12/13/2016 5:12 AM
We used to lease the majority of our equipment and change it over to a new lease every 48 or 60 months. I felt stupid turning in fairway mowers that had 3,500 hours on them when some other mowers we owned were running twice that much. What we have since gone to is a $1 buyout lease (basically a fancy name for finance). This allows us to keep the mowers after the term of the lease without an on-going monthly payment. This has saved us hundreds of thousands of dollars in payments. I can honestly say I have not had the same expense in repairs with this equipment.
For example, take two mowers, lease one on a traditional 60 month lease, $1 buyout lease the other for same term:
Mower 1: 60 payments of $700 = $42,000. Turn the mower in at end of term and start payments over.
Mower 2: 60 payments at $800 = $48,000. Keep the mower at end of term and run it another 5 years.

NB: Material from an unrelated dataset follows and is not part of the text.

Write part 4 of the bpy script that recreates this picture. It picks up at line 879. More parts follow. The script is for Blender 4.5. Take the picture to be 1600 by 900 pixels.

In the first case, over a 10 year period, you would have spent roughly $84,000 plus repairs. In the second case, over a 10 year period, you would spend $48,000 plus repairs. You can't tell me that the second mower would require $36,000 in additional repairs during the second 5 year lifespan.
Additionally, yes downtime has a cost. But, is the downtime costing you what a payment would be? In this case, $700-800/month per unit?
Multiply by 8 mowers on average $500/each/mth = $48,000/year x 4-5 years = $192,000-240,000 saved by keeping mowers longer.
Doing a $1 buyout also allows you to keep the equipment and use as a backup. We have grown our fleet this way. It also frees up cash flow to pay your mechanic better and allow for better preventative maintenance to keep the equipment running longer.
I can also argue against the theory that new mowers don't break down. We replaced a triplex engine at 28 months. We've replaced hydraulic pumps at just over 3 years. We've replaced hydraulic reel motors and ancillary parts all within a lease. It can break whenever regardless of age. We are in process of replacing an $1,800 hydraulic pump on a 2003 Toro 6500D with 15,511 hours. The rest of the machine is solid and by keeping this mower I have saved roughly $78,000 in payments. I have not spent anywhere near that in repairs.